--- START ---
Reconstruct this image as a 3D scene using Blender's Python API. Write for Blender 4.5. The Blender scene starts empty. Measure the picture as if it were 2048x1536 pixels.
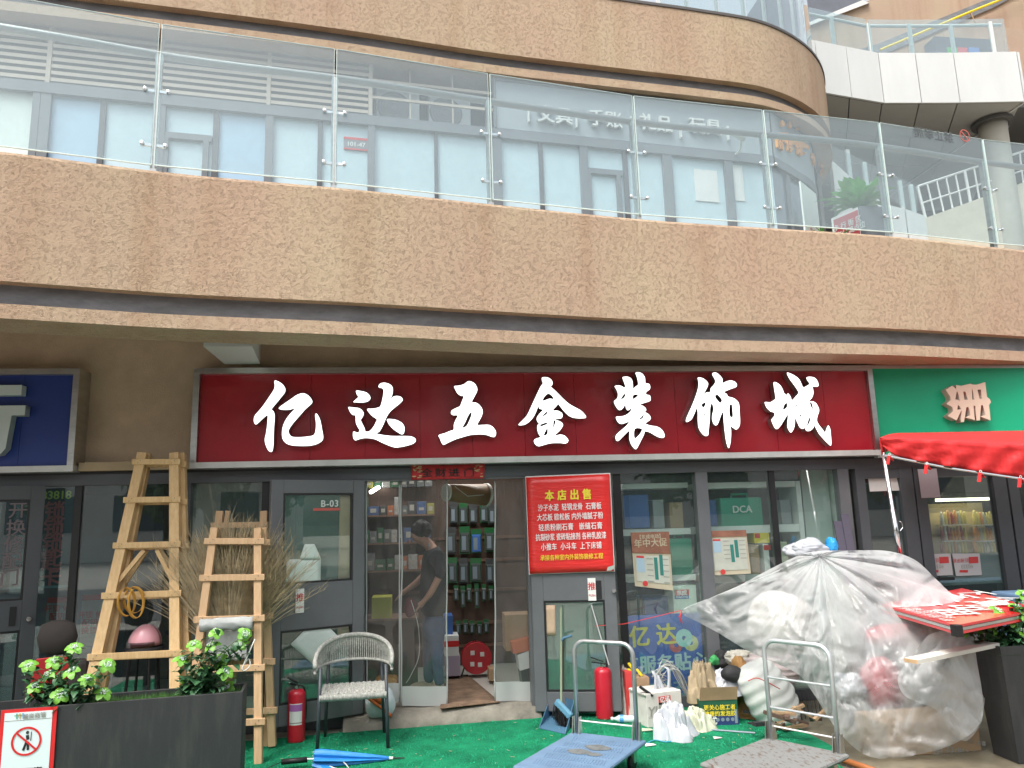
import bpy, bmesh, math, random
from mathutils import Vector, Matrix, noise as mnoise
R = math.radians
sc = bpy.context.scene
COL = sc.collection
rnd = random.Random(7)

# ------------------------------------------------------------------ camera
YAW, PITCH, ROLL, FPX = R(7.27), R(10.27), R(-1.69), 1538.0
CAMP = Vector((0, -7.57, 1.78))
_F = Vector((math.sin(YAW)*math.cos(PITCH), math.cos(YAW)*math.cos(PITCH), math.sin(PITCH)))
_r0 = Vector((math.cos(YAW), -math.sin(YAW), 0)); _u0 = _r0.cross(_F)
_Rt = math.cos(ROLL)*_r0 + math.sin(ROLL)*_u0
_U = -math.sin(ROLL)*_r0 + math.cos(ROLL)*_u0
cam = bpy.data.cameras.new('camera'); co = bpy.data.objects.new('camera', cam); COL.objects.link(co)
cam.sensor_width = 36; cam.lens = FPX/2048*36; cam.clip_end = 500
m = Matrix.Identity(4)
for i, v in enumerate((_Rt, _U, -_F)):
    m[0][i], m[1][i], m[2][i] = v
m.translation = CAMP
co.matrix_world = m; sc.camera = co

# ------------------------------------------------------------------ sky, sun, exposure (overcast)
w = bpy.data.worlds.new('World'); sc.world = w; w.use_nodes = True
nt = w.node_tree; bg = nt.nodes['Background']
sky = nt.nodes.new('ShaderNodeTexSky'); sky.sky_type = 'NISHITA'; sky.sun_disc = False
SUN_EL, SUN_AZ = R(60), R(222)          # high, behind the photographer
sky.sun_elevation = SUN_EL; sky.sun_rotation = SUN_AZ
sky.air_density = 1.6; sky.dust_density = 6; sky.ozone_density = 1.0
hs = nt.nodes.new('ShaderNodeHueSaturation'); hs.inputs['Saturation'].default_value = 0.30
nt.links.new(sky.outputs[0], hs.inputs['Color']); nt.links.new(hs.outputs[0], bg.inputs['Color'])
bg.inputs['Strength'].default_value = 0.15
sl = bpy.data.lights.new('sun', 'SUN'); sl.energy = 1.4; sl.angle = R(25); sl.color = (1, .96, .9)
so = bpy.data.objects.new('sun', sl); COL.objects.link(so)
sd = Vector((math.sin(SUN_AZ)*math.cos(SUN_EL), math.cos(SUN_AZ)*math.cos(SUN_EL), math.sin(SUN_EL)))
so.rotation_euler = sd.to_track_quat('Z', 'Y').to_euler(); so.location = (0, -20, 30)
vs = sc.view_settings; vs.view_transform = 'Standard'; vs.look = 'None'; vs.gamma = 1; vs.use_curve_mapping = False
vs.exposure = 0.92
sc.render.engine = 'CYCLES'; cy = sc.cycles
cy.use_denoising = True; cy.use_adaptive_sampling = True; cy.adaptive_threshold = .02
cy.max_bounces = 6; cy.diffuse_bounces = 3; cy.glossy_bounces = 3; cy.transmission_bounces = 4; cy.transparent_max_bounces = 24
cy.caustics_reflective = False; cy.caustics_refractive = False; cy.sample_clamp_indirect = 6

# ------------------------------------------------------------------ helpers
def ray(px, py): return (px-1024)/FPX*_Rt - (py-768)/FPX*_U + _F
def W(px, py, Y):                       # photo measurement -> point on the plane y = Y
    d = ray(px, py); return CAMP + d*((Y-CAMP.y)/d.y)
def Gz(px, py, z):                      # photo measurement -> point on the plane z = z
    d = ray(px, py); return CAMP + d*((z-CAMP.z)/d.z)
def online(px, py, p0, u):              # -> (s, z) on the vertical plane through p0 along u
    d = ray(px, py); n = Vector((-u[1], u[0]))
    t = ((p0[0]-CAMP.x)*n.x + (p0[1]-CAMP.y)*n.y)/(d.x*n.x + d.y*n.y)
    q = CAMP + d*t
    return (q.x-p0[0])*u[0] + (q.y-p0[1])*u[1], q.z

MATS = {}
def mat(name, col, rough=.6, metal=0, var=0, vscale=3, bump=0, bscale=60, emit=0, alpha=None, coat=0, spec=.5, stretch=(1, 1, 1), col2=None, fac=None, sss=0):
    if name in MATS: return MATS[name]
    M = bpy.data.materials.new(name); M.use_nodes = True; N = M.node_tree.nodes; L = M.node_tree.links
    b = N['Principled BSDF']; MATS[name] = M
    c4 = (*col, 1)
    b.inputs['Base Color'].default_value = c4; b.inputs['Roughness'].default_value = rough; b.inputs['Metallic'].default_value = metal
    b.inputs['Coat Weight'].default_value = coat; b.inputs['Specular IOR Level'].default_value = spec
    if var or bump or col2:
        g = N.new('ShaderNodeNewGeometry'); mp = N.new('ShaderNodeMapping'); mp.inputs['Scale'].default_value = stretch
        L.new(g.outputs['Position'], mp.inputs['Vector'])
    if var or col2:
        n = N.new('ShaderNodeTexNoise'); n.inputs['Scale'].default_value = vscale; n.inputs['Detail'].default_value = 8; n.inputs['Roughness'].default_value = .65
        L.new(mp.outputs[0], n.inputs['Vector'])
        r = N.new('ShaderNodeValToRGB'); L.new(n.outputs['Fac'], r.inputs[0])
        e = r.color_ramp.elements
        if col2:
            f = fac or (.45, .6); e[0].position, e[1].position = f; e[0].color = c4; e[1].color = (*col2, 1)
        else:
            e[0].position, e[1].position = .3, .7
            e[0].color = (*[x*(1-var) for x in col], 1); e[1].color = (*[min(1, x*(1+var)) for x in col], 1)
        L.new(r.outputs[0], b.inputs['Base Color'])
    if bump:
        n2 = N.new('ShaderNodeTexNoise'); n2.inputs['Scale'].default_value = bscale; n2.inputs['Detail'].default_value = 5
        L.new(mp.outputs[0], n2.inputs['Vector'])
        bp = N.new('ShaderNodeBump'); bp.inputs['Strength'].default_value = bump; bp.inputs['Distance'].default_value = .02
        L.new(n2.outputs['Fac'], bp.inputs['Height']); L.new(bp.outputs[0], b.inputs['Normal'])
    if emit:
        b.inputs['Emission Color'].default_value = c4; b.inputs['Emission Strength'].default_value = emit
    if sss: b.inputs['Subsurface Weight'].default_value = sss; b.inputs['Subsurface Radius'].default_value = (.02, .01, .008)
    return M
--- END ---
Write out, word for word, the lines from the start of the data through the one holding "co.matrix_world = m; sc.camera = co". Omit pictures.

ANSWER TO THIS TASK:
Reconstruct this image as a 3D scene using Blender's Python API. Write for Blender 4.5. The Blender scene starts empty. Measure the picture as if it were 2048x1536 pixels.
import bpy, bmesh, math, random
from mathutils import Vector, Matrix, noise as mnoise
R = math.radians
sc = bpy.context.scene
COL = sc.collection
rnd = random.Random(7)

# ------------------------------------------------------------------ camera
YAW, PITCH, ROLL, FPX = R(7.27), R(10.27), R(-1.69), 1538.0
CAMP = Vector((0, -7.57, 1.78))
_F = Vector((math.sin(YAW)*math.cos(PITCH), math.cos(YAW)*math.cos(PITCH), math.sin(PITCH)))
_r0 = Vector((math.cos(YAW), -math.sin(YAW), 0)); _u0 = _r0.cross(_F)
_Rt = math.cos(ROLL)*_r0 + math.sin(ROLL)*_u0
_U = -math.sin(ROLL)*_r0 + math.cos(ROLL)*_u0
cam = bpy.data.cameras.new('camera'); co = bpy.data.objects.new('camera', cam); COL.objects.link(co)
cam.sensor_width = 36; cam.lens = FPX/2048*36; cam.clip_end = 500
m = Matrix.Identity(4)
for i, v in enumerate((_Rt, _U, -_F)):
    m[0][i], m[1][i], m[2][i] = v
m.translation = CAMP
co.matrix_world = m; sc.camera = co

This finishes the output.